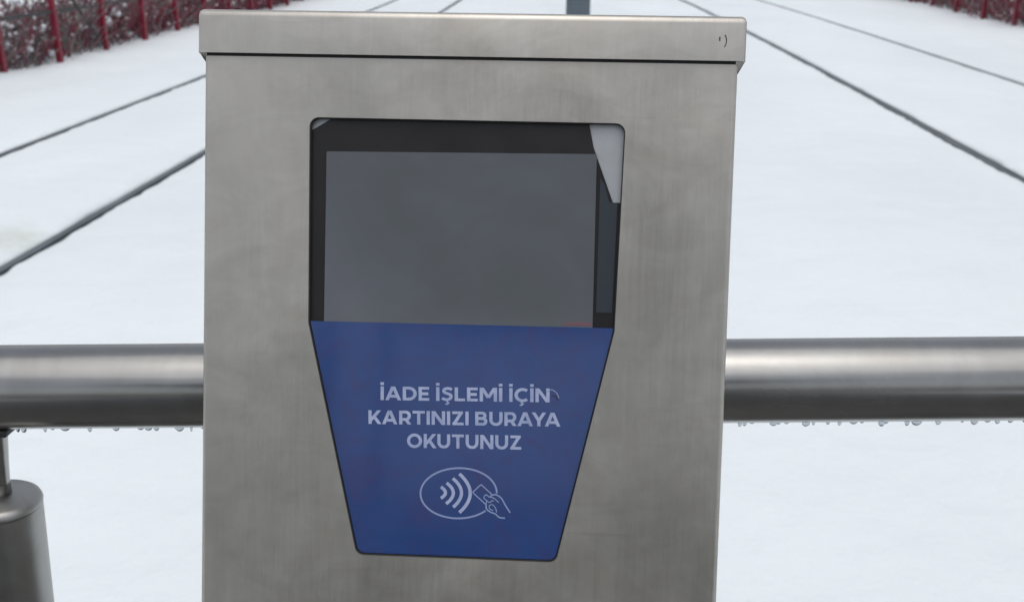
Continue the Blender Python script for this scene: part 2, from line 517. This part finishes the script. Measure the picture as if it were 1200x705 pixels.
# lid: a folded cap, its side flanges reaching lower and tapering in
bm = bmesh.new()
xl, xr = -.1430, .1434
lb, lt = .1409, .1640
zf = .0022
rr = .0042
def lidsec(x, ins):
    pts = [(x, lb, zf-.0012), (x, lb, zf - ins)]
    for k in range(6):
        a = math.pi/2*k/5
        pts.append((x, lt-rr+math.sin(a)*(rr-ins), zf-rr+math.cos(a)*(rr-ins)))
    pts.append((x, lt-ins, -D-.004))
    return [bm.verts.new(p) for p in pts]
S = [lidsec(xl, .0022), lidsec(xl+.0007, .0007), lidsec(xl+.0024, 0), lidsec(xr-.0024, 0), lidsec(xr-.0007, .0007), lidsec(xr, .0022)]
for s0, s1 in zip(S, S[1:]):
    for k in range(len(s0)-1):
        bm.faces.new((s0[k], s0[k+1], s1[k+1], s1[k]))
for s, sx in ((S[0], 1), (S[-1], -1)):   # side flange
    low = [bm.verts.new(p) for p in ((s[1].co.x, lb, -.002), (s[1].co.x+sx*.0028, lb-.0055, -.006), (s[1].co.x+sx*.0028, lb-.0055, -D-.004))]
    f = [s[0], *s[1:], low[2], low[1], low[0]]
    bm.faces.new(f if sx > 0 else f[::-1])
bmesh.ops.recalc_face_normals(bm, faces=bm.faces)
lid = obj('lid', bm, M['steel'], term, FR, smooth=True, angle=38)
# gap under the lid, its darkness put in as a black strip
bm = bmesh.new(); box(bm, -W2+.0012, W2-.0012, YT+.0001, YT+.0022, -.05, -.0006)
obj('dark_gap_strip', bm, M['seam'], term, FR)
# little scratch mark by the lid's right end
bm = bmesh.new()
pts = [(.1322+.0009*math.sin(k/7*3.1), .1478+.0062*k/7) for k in range(8)]
for a, b_ in zip(pts, pts[1:]):
    q = [bm.verts.new((a[0]-.0002, a[1], zf+.00012)), bm.verts.new((a[0]+.0003, a[1], zf+.00012)), bm.verts.new((b_[0]+.0003, b_[1], zf+.00012)), bm.verts.new((b_[0]-.0002, b_[1], zf+.00012))]
    bm.faces.new(q)
q = [bm.verts.new(p) for p in ((.1294, .1508, zf+.0001), (.1300, .1508, zf+.0001), (.1300, .1530, zf+.0001), (.1294, .1530, zf+.0001))]; bm.faces.new(q)
obj('scratch_mark', bm, M['seam'], lid, Matrix.Identity(4)).matrix_local = Matrix.Identity(4)

# window stack inside the opening
def inset(poly, d):
    n = len(poly); out = []
    for i in range(n):
        a = Vector(poly[i-1]); b = Vector(poly[i]); c = Vector(poly[(i+1) % n])
        e1 = (b-a).normalized(); e2 = (c-b).normalized()
        n1 = Vector((-e1.y, e1.x)); n2 = Vector((-e2.y, e2.x))
        m_ = (n1+n2).normalized(); out.append(b + m_*(d/max(.3, m_.dot(n1))))
    return out
op2 = [Vector((p.x, p.y)) for p in opening]
area = sum(op2[i-1].x*op2[i].y - op2[i].x*op2[i-1].y for i in range(len(op2)))
sg = 1 if area > 0 else -1
ring_in = inset(op2, sg*.0005)
bm = bmesh.new(); l = plate(bm, [p.to_tuple() for p in inset(op2, -sg*.0005)], -.0008, [[p.to_tuple() for p in ring_in]])
wall(bm, l[1], -.004)
obj('gasket', bm, M['seam'], term, FR)
Z0 = -.0030
obj('back_plate', slabpoly([(-.0828, .1082), (.0834, .1082), (.0834, -.004), (-.0828, -.004)], Z0-.003, Z0-.0012), M['backplate'], term, FR)
bez = [(-.0826, -.003), (-.0826, .1018), (-.0722, .1080), (.0646, .1080), (.0672, .0960), (.0782, .0675), (.0832, .0675), (.0832, -.003)]
bezel = obj('screen_bezel', slabpoly(bez, Z0-.0010, Z0-.0002), M['bezel'], term, FR)
obj('side_strip', slabpoly([(.0712, .0025), (.0712, .0800), (.0735, .0768), (.0762, .0676), (.0806, .0672), (.0796, .0095), (.0712, .0095)][1:6]+[(.0712, .0095)], Z0-.0001, Z0+.0003), M['sidebezel'], term, FR)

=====

**The problem:**
Working from the lines above, reproduce the material exactly and exclude its pictures.

**Solution for this problem:**
Continue the Blender Python script for this scene: part 2, from line 517. This part finishes the script. Measure the picture as if it were 1200x705 pixels.
# lid: a folded cap, its side flanges reaching lower and tapering in
bm = bmesh.new()
xl, xr = -.1430, .1434
lb, lt = .1409, .1640
zf = .0022
rr = .0042
def lidsec(x, ins):
    pts = [(x, lb, zf-.0012), (x, lb, zf - ins)]
    for k in range(6):
        a = math.pi/2*k/5
        pts.append((x, lt-rr+math.sin(a)*(rr-ins), zf-rr+math.cos(a)*(rr-ins)))
    pts.append((x, lt-ins, -D-.004))
    return [bm.verts.new(p) for p in pts]
S = [lidsec(xl, .0022), lidsec(xl+.0007, .0007), lidsec(xl+.0024, 0), lidsec(xr-.0024, 0), lidsec(xr-.0007, .0007), lidsec(xr, .0022)]
for s0, s1 in zip(S, S[1:]):
    for k in range(len(s0)-1):
        bm.faces.new((s0[k], s0[k+1], s1[k+1], s1[k]))
for s, sx in ((S[0], 1), (S[-1], -1)):   # side flange
    low = [bm.verts.new(p) for p in ((s[1].co.x, lb, -.002), (s[1].co.x+sx*.0028, lb-.0055, -.006), (s[1].co.x+sx*.0028, lb-.0055, -D-.004))]
    f = [s[0], *s[1:], low[2], low[1], low[0]]
    bm.faces.new(f if sx > 0 else f[::-1])
bmesh.ops.recalc_face_normals(bm, faces=bm.faces)
lid = obj('lid', bm, M['steel'], term, FR, smooth=True, angle=38)
# gap under the lid, its darkness put in as a black strip
bm = bmesh.new(); box(bm, -W2+.0012, W2-.0012, YT+.0001, YT+.0022, -.05, -.0006)
obj('dark_gap_strip', bm, M['seam'], term, FR)
# little scratch mark by the lid's right end
bm = bmesh.new()
pts = [(.1322+.0009*math.sin(k/7*3.1), .1478+.0062*k/7) for k in range(8)]
for a, b_ in zip(pts, pts[1:]):
    q = [bm.verts.new((a[0]-.0002, a[1], zf+.00012)), bm.verts.new((a[0]+.0003, a[1], zf+.00012)), bm.verts.new((b_[0]+.0003, b_[1], zf+.00012)), bm.verts.new((b_[0]-.0002, b_[1], zf+.00012))]
    bm.faces.new(q)
q = [bm.verts.new(p) for p in ((.1294, .1508, zf+.0001), (.1300, .1508, zf+.0001), (.1300, .1530, zf+.0001), (.1294, .1530, zf+.0001))]; bm.faces.new(q)
obj('scratch_mark', bm, M['seam'], lid, Matrix.Identity(4)).matrix_local = Matrix.Identity(4)

# window stack inside the opening
def inset(poly, d):
    n = len(poly); out = []
    for i in range(n):
        a = Vector(poly[i-1]); b = Vector(poly[i]); c = Vector(poly[(i+1) % n])
        e1 = (b-a).normalized(); e2 = (c-b).normalized()
        n1 = Vector((-e1.y, e1.x)); n2 = Vector((-e2.y, e2.x))
        m_ = (n1+n2).normalized(); out.append(b + m_*(d/max(.3, m_.dot(n1))))
    return out
op2 = [Vector((p.x, p.y)) for p in opening]
area = sum(op2[i-1].x*op2[i].y - op2[i].x*op2[i-1].y for i in range(len(op2)))
sg = 1 if area > 0 else -1
ring_in = inset(op2, sg*.0005)
bm = bmesh.new(); l = plate(bm, [p.to_tuple() for p in inset(op2, -sg*.0005)], -.0008, [[p.to_tuple() for p in ring_in]])
wall(bm, l[1], -.004)
obj('gasket', bm, M['seam'], term, FR)
Z0 = -.0030
obj('back_plate', slabpoly([(-.0828, .1082), (.0834, .1082), (.0834, -.004), (-.0828, -.004)], Z0-.003, Z0-.0012), M['backplate'], term, FR)
bez = [(-.0826, -.003), (-.0826, .1018), (-.0722, .1080), (.0646, .1080), (.0672, .0960), (.0782, .0675), (.0832, .0675), (.0832, -.003)]
bezel = obj('screen_bezel', slabpoly(bez, Z0-.0010, Z0-.0002), M['bezel'], term, FR)
obj('side_strip', slabpoly([(.0712, .0025), (.0712, .0800), (.0735, .0768), (.0762, .0676), (.0806, .0672), (.0796, .0095), (.0712, .0095)][1:6]+[(.0712, .0095)], Z0-.0001, Z0+.0003), M['sidebezel'], term, FR)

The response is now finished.